Every rule has an exception except the Rule of Exceptions.
Just because you CAN do something doesn't mean you SHOULD.
Don't let go of something until you have a hold of something else.
When you wear new shoes for the first time, everyone will step on them.
You cannot force Murphy's Law to happen and you can't use it in reverse.
When something goes wrong, you cannot find the solution in the instruction booklet, but someone else always does.
Everything in life is important, important things are simple, simple things are never easy.
Think about it, complete the circle.
It takes forever to learn the rules and once you've learned them they change again.
You will find an easy way to do it, after you've finished doing it.
The wind will always blow opposite to your hairdo
The probability of the toast landing peanut-butter-side-down is directly proportionate to the cost of the carpeting.
A valuable falling in a hard to reach place will be exactly at the distance of the tip of your fingers.
If a valuable falls in a hard to reach place at a distance shorter than the tip of your finger, as soon as you try to reach it you'll push it to that distance.
If it looks good,
And it taste good,
And it feels good,
There has got to be something wrong some where,
So be careful.
Behind every little problem there's a larger problem, waiting for the little problem to get out of the way
When you really need something, its either not available, or can't be found. When you don't need it, its either available, or lays around in plain sight.
Whenever you cut your finger nails, you find a need for them an hour later.
The file you are looking for is always at the bottom of the largest pile.
Nothing is impossible for the man who doesn't have to do it himself.
If something is likely to happen AND desirable, it won't happen.
Two wrongs don't make a right. It usually takes three or four.
If the truth is in your favor no one will believe you.

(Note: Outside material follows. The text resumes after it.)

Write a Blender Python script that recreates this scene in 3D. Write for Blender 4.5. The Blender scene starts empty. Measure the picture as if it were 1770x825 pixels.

Laws are like a spider web, in that it snares the poor and weak while the rich and powerful brake them.
Stupidity is the fundamental driving force of the Universe, which explains why stupid people always go wrong.
If your action has a 50% possibility of being correct, you will be wrong 75% of the time.
If you plan for something to go wrong, and it doesn't go wrong, it would have been ultimately profitable for it to go wrong.
The difference between Stupidity and Genius is that Genius has its limits.
Those who don't take decisions never make mistakes.
Anything that seems right, is putting you into a false sense of security.
If everything seems great, its already gone wrong.
The only time you're right, is when its about being wrong.
The only times something's right, is when everyone agrees its wrong.
If for some reason Murphy's Law fails to operate, it is building up for something big.
The person ahead of you in the queue, will have the most complex transaction possible
Every problem is replaceable with a bigger one.
Trust only those who stand to lose as much as you.
You can't expect the unexpected, otherwise there would be no need for the word unexpected
If you lose something that is replaceable (textbooks, clothing etc) as soon as you buy a replacement the original will surface.
Better to be a pessimist than an optimist because when you say the glass is half empty it will have to be refilled
When things are going right, you won't notice
And we'll end this page with something optimistic (don't hit me).
Don't worry about Murphy's Law, you know it's gonna happen anyway, so just get on with it and get it over with!